His father was one of the most decorated teenage golfers to play the game. Now, Charlie Woods is adding to his own junior trophy cabinet.
The 14-year-old was part of the Benjamin School boys team that clinched the Florida High School Athletic Association Class A state championship on Wednesday, helping secure a fourth title for the Palm Beach school.
Freshman Woods carded rounds of 78 and 76 at Mission Inn Resort and Club in Howey-In-The-Hills, Florida, the fourth best score of his five-strong team, all while his father Tiger, clad in black, watched on.
He finished tied-26th in the individual rankings as the Benjamin School Buccaneers edged a one-shot victory.
The 47-year-old Woods had caddied for his son when he triumphed at his Junior National Golf Championship qualifier in Orlando in September, but had to settle for a spectator’s view this time around.

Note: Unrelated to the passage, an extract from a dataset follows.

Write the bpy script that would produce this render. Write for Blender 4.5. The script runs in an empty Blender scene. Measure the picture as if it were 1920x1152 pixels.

The 15-time major winner never lifted a state championship, though there is a caveat to his son’s bragging rights – his father never actually had the opportunity to win one. The California Interscholastic Federation did not stage the competition during Woods’ spell at Western High School in Anaheim, California.
Not that it put much of a dent in his résumé. As a 15-year-old student at the school in 1991, Woods became the then-youngest US Junior Amateur champion, and would go on to three-peat the event.
Within a year of turning professional in August 1996, he had won three PGA Tour events, become the youngest winner of The Masters at 21 and the fastest player to reach No. 1 in the world after turning pro.
Today, Woods sits at World No. 1307, a third-round withdrawal from The Masters in April being his last competitive appearance, and the most recent of the sporadic few he has made since suffering severe leg injuries in a serious car crash in 2021.
However, he is set to play in The TGL in January, a televised indoor golf league organized by TMRW Sports, a company Woods co-founded alongside Rory McIlroy.